## Start
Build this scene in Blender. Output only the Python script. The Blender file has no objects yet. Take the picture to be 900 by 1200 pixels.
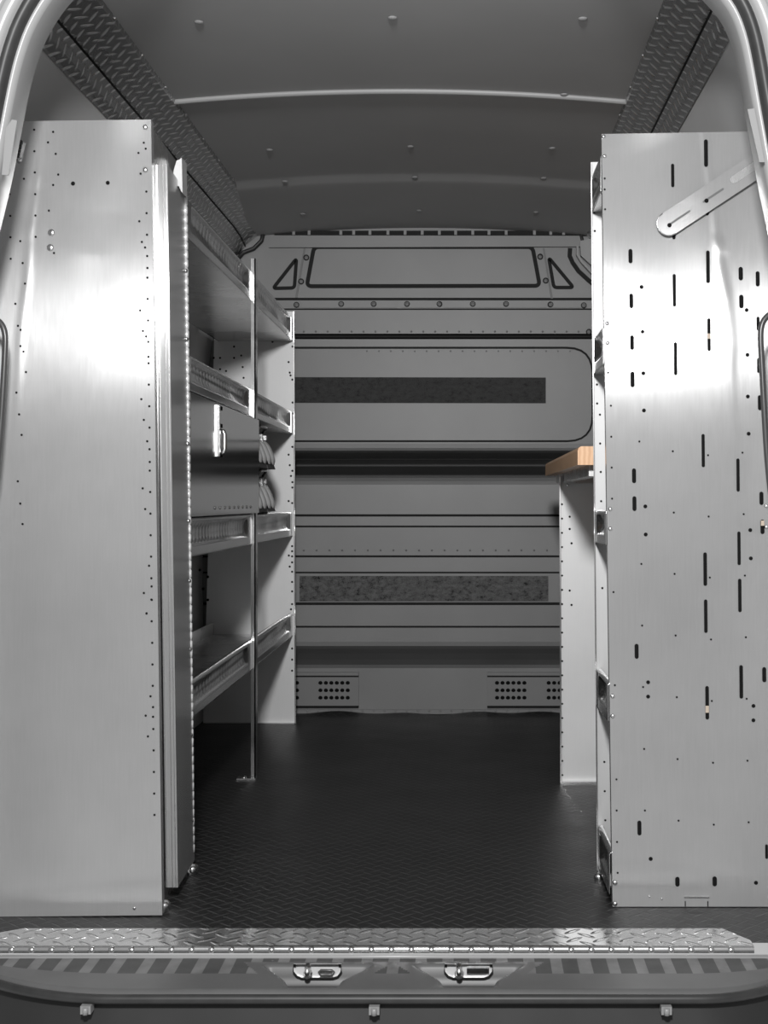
import bpy, bmesh, math, random
from mathutils import Vector, Matrix
random.seed(7)
C = bpy.context.scene.collection
F, PX, PY, EH = 1600.0, 550.0, 588.0, 0.84          # focal length (px of 900x1200), principal point, eye height

def P(px, py, Y):                                    # photo pixel + depth -> metres
    return Vector(((px-PX)*Y/F, Y, EH+(PY-py)*Y/F))
def XP(px, Y): return (px-PX)*Y/F
def ZP(py, Y): return EH+(PY-py)*Y/F

# ------------------------------------------------------------------ materials
def new_mat(name):
    m = bpy.data.materials.new(name); m.use_nodes = True
    nt = m.node_tree; b = nt.nodes['Principled BSDF']
    return m, nt, b
def N(nt, t, **kw):
    n = nt.nodes.new(t)
    for k, v in kw.items(): setattr(n, k, v)
    return n
def L(nt, a, b): nt.links.new(a, b)
def math_n(nt, op, a, b=None):
    n = N(nt, 'ShaderNodeMath', operation=op)
    for i, v in enumerate((a, b)):
        if v is None: continue
        if hasattr(v, 'links'): L(nt, v, n.inputs[i])
        else: n.inputs[i].default_value = v
    return n.outputs[0]
def vmath(nt, op, a, b=None):
    n = N(nt, 'ShaderNodeVectorMath', operation=op)
    for i, v in enumerate((a, b)):
        if v is None: continue
        if hasattr(v, 'links'): L(nt, v, n.inputs[i])
        else: n.inputs[i].default_value = v
    return n.outputs['Value'] if op == 'LENGTH' else n.outputs[0]
def ramp(nt, fac, stops):
    r = N(nt, 'ShaderNodeValToRGB'); L(nt, fac, r.inputs[0])
    cr = r.color_ramp
    while len(cr.elements) > 1: cr.elements.remove(cr.elements[-1])
    cr.elements[0].position, cr.elements[0].color = stops[0][0], (*stops[0][1], 1)
    for p, c in stops[1:]:
        e = cr.elements.new(p); e.color = (*c, 1)
    return r.outputs[0]
def g(v): return (v, v, v)
def noise(nt, scale, detail=3, vec=None, rough=.5):
    n = N(nt, 'ShaderNodeTexNoise'); n.inputs['Scale'].default_value = scale
    n.inputs['Detail'].default_value = detail; n.inputs['Roughness'].default_value = rough
    if vec is not None: L(nt, vec, n.inputs['Vector'])
    return n.outputs[0]
def obj_vec(nt, scale=(1,1,1)):
    tc = N(nt, 'ShaderNodeTexCoord'); mp = N(nt, 'ShaderNodeMapping')
    mp.inputs['Scale'].default_value = scale; L(nt, tc.outputs['Object'], mp.inputs[0])
    return mp.outputs[0]

def paint(name, col, rough=.5, var=.06, scale=6, spec=.4, metallic=0):
    m, nt, b = new_mat(name)
    n = noise(nt, scale, 4, obj_vec(nt))
    L(nt, ramp(nt, n, [(.3, tuple(c*(1-var) for c in col)), (.7, tuple(min(1, c*(1+var)) for c in col))]), b.inputs['Base Color'])
    b.inputs['Roughness'].default_value = rough
    b.inputs['Specular IOR Level'].default_value = spec
    b.inputs['Metallic'].default_value = metallic
    return m
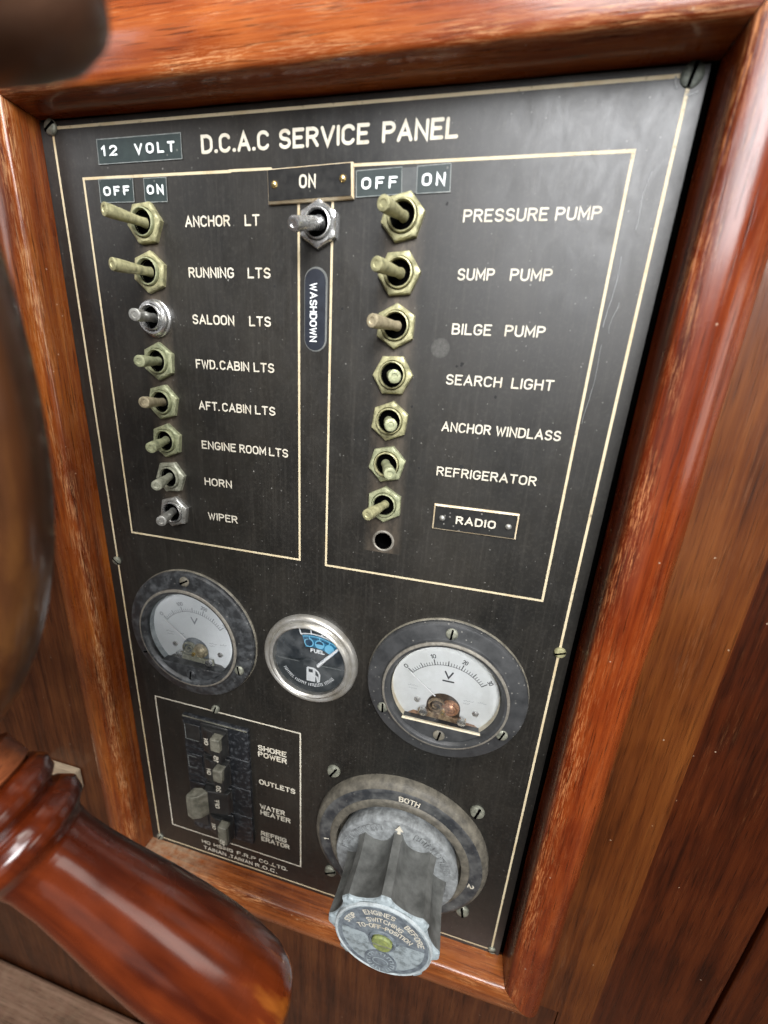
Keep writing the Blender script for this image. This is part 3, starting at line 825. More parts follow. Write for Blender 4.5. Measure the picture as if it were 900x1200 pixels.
# ------------------------------------------------------------------ stuck-on labels
TG = "embossed tape labels stuck on the panel"
def tape(name, label, poly, words, z, h, y0=0.0, mat_='tape', stroke=0.72, edge=True):
    xs_ = [p[0] for p in poly]
    zs_ = [p[1] for p in poly]
    t = empty(name, (sum(xs_) / 4, 0, sum(zs_) / 4), label, "label", TG)
    MB().prism(poly, y0 + 0.02, y0 + 0.30).build("tape_strip", M[mat_], t, smooth=0)
    if edge:
        MB().ribbon(poly, 0.30, y0 + 0.33, closed=True).build("tape_edge", M['tape_edge'], t, smooth=0)
    if words:
        m_ = MB()
        for w, x0, x1 in words:
            write(m_, w, x0, x1, z, h, stroke, y0 + 0.52, gap=0.55, thick=0.2)
        m_.build("embossed_lettering", M['emboss'], t, smooth=0)
    return t

tape("embossed_label", "dark green embossed tape reading 12 VOLT left of the panel title", [(21.9, -13.6), (62.2, -13.3), (62.4, -4.9), (22.1, -5.1)], [('12', 24.0, 31.8), ('VOLT', 40.4, 59.4)], -11.0, 3.6)
tape("embossed_label", "dark tape reading OFF above the ANCHOR LT switch", [(20.3, -27.2), (37.4, -27.3), (37.8, -18.9), (20.6, -18.8)], [('OFF', 22.6, 35.8)], -24.9, 3.4)
tape("embossed_label", "dark tape reading ON above the ANCHOR LT switch", [(42.9, -27.6), (53.7, -27.6), (54.0, -19.2), (43.2, -19.2)], [('ON', 44.4, 52.4)], -25.0, 3.4)
tape("embossed_label", "dark tape reading OFF above the PRESSURE PUMP switch", [(135.9, -28.3), (153.2, -27.8), (152.8, -19.6), (135.6, -20.1)], [('OFF', 137.8, 151.4)], -26.0, 3.7)
tape("blank_tape", "blank grey strip of tape between the OFF and ON tapes over the right column", [(153.4, -27.8), (158.5, -27.7), (158.2, -19.8), (153.1, -19.8)], None, 0, 0, 0.0, 'tape_clear', edge=False)
tape("embossed_label", "dark tape reading ON above and right of the PRESSURE PUMP switch", [(158.7, -27.8), (170.8, -27.6), (170.3, -19.2), (158.4, -19.6)], [('ON', 160.4, 168.8)], -25.7, 3.9)

def nameplate(label, poly, text, x0, x1, z, h, stroke, nails, nm, th=1.9, core='cream_core'):
    cx = sum(p[0] for p in poly) / 4
    cz = sum(p[1] for p in poly) / 4
    t = empty("name_plate", (cx, 0, cz), label, "name plate", "small engraved name plates on the panel")
    top = [(cx + (p[0] - cx) * (1 - 0.65 / abs(p[0] - cx)), cz + (p[1] - cz) * (1 - 0.65 / abs(p[1] - cz))) for p in poly]
    b_ = MB()
    b_.rings([[(x, 0, zz) for x, zz in poly], [(x, -th * .55, zz) for x, zz in poly], [(x, -th, zz) for x, zz in top]], True, True, True)
    b_.build("plate_core", M[core], t, smooth=0)
    MB().prism(top, th + 0.01, th + 0.12).build("plate_face", M['black_plate'], t, smooth=0)
    m_ = MB()
    write(m_, text, x0, x1, z, h, stroke, th + 0.16, gap=0.34)
    m_.build("engraved_lettering", M['letter'], t, smooth=0)
    for x, zz in nails:
        MB().lathe(x, zz, [(1.35, th), (1.25, th + .5), (0.7, th + .95), (0.02, th + 1.05)], 20, cap1=False).build("nail", M[nm], t)
    return t
nameplate("black plate reading ON held by two brass nails between the switch columns", [(100.2, -30.0), (135.1, -29.0), (134.6, -17.6), (100.0, -18.6)], 'ON', 113.6, 120.4, -25.5, 4.4, 0.75, [(103.4, -24.0), (131.0, -23.0)], 'gold')
nameplate("black plate reading RADIO with cream edge and two small nails", [(176.8, -154.4), (212.8, -154.4), (212.8, -142.9), (176.8, -142.9)], 'RADIO', 186.8, 203.8, -150.7, 3.7, 0.72, [(180.8, -148.9), (209.0, -148.9)], 'chrome_dull', 1.2)

t = empty("oval_sticker", (120, 0, -67), "navy oval sticker reading WASHDOWN upright below the chrome switch", "sticker")
def stadium(cx, cz, hw, hh, n=12):
    return [(cx + hw * math.cos(a), cz + hh - hw + hw * math.sin(a)) for a in [math.pi * i / n for i in range(n + 1)]] + \
           [(cx + hw * math.cos(a), cz - hh + hw + hw * math.sin(a)) for a in [math.pi + math.pi * i / n for i in range(n + 1)]]
MB().prism(stadium(120.0, -67.1, 5.0, 15.9), 0.01, 0.10).build("sticker_backing", M['sticker_edge'], t, smooth=0)
MB().prism(stadium(119.7, -67.2, 4.5, 15.3), 0.11, 0.20).build("sticker_face", M['navy'], t, smooth=0)
m_ = MB()
write(m_, 'WASHDOWN', 0, 22.2, 0, 3.2, 0.52, 0.24, xf=lambda a, b_: (117.4 + b_, -57.0 - a), gap=0.30)
m_.build("printed_lettering", M['white'], t, smooth=0)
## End
- Required work
Give back exactly the lines from the top of the records to the line containing "F, PX, PY, EH", both included, and no pictures.

- Result
Build this scene in Blender. Output only the Python script. The Blender file has no objects yet. Take the picture to be 900 by 1200 pixels.
import bpy, bmesh, math, random
from mathutils import Vector, Matrix
random.seed(7)
C = bpy.context.scene.collection
F, PX, PY, EH = 1600.0, 550.0, 588.0, 0.84          # focal length (px of 900x1200), principal point, eye height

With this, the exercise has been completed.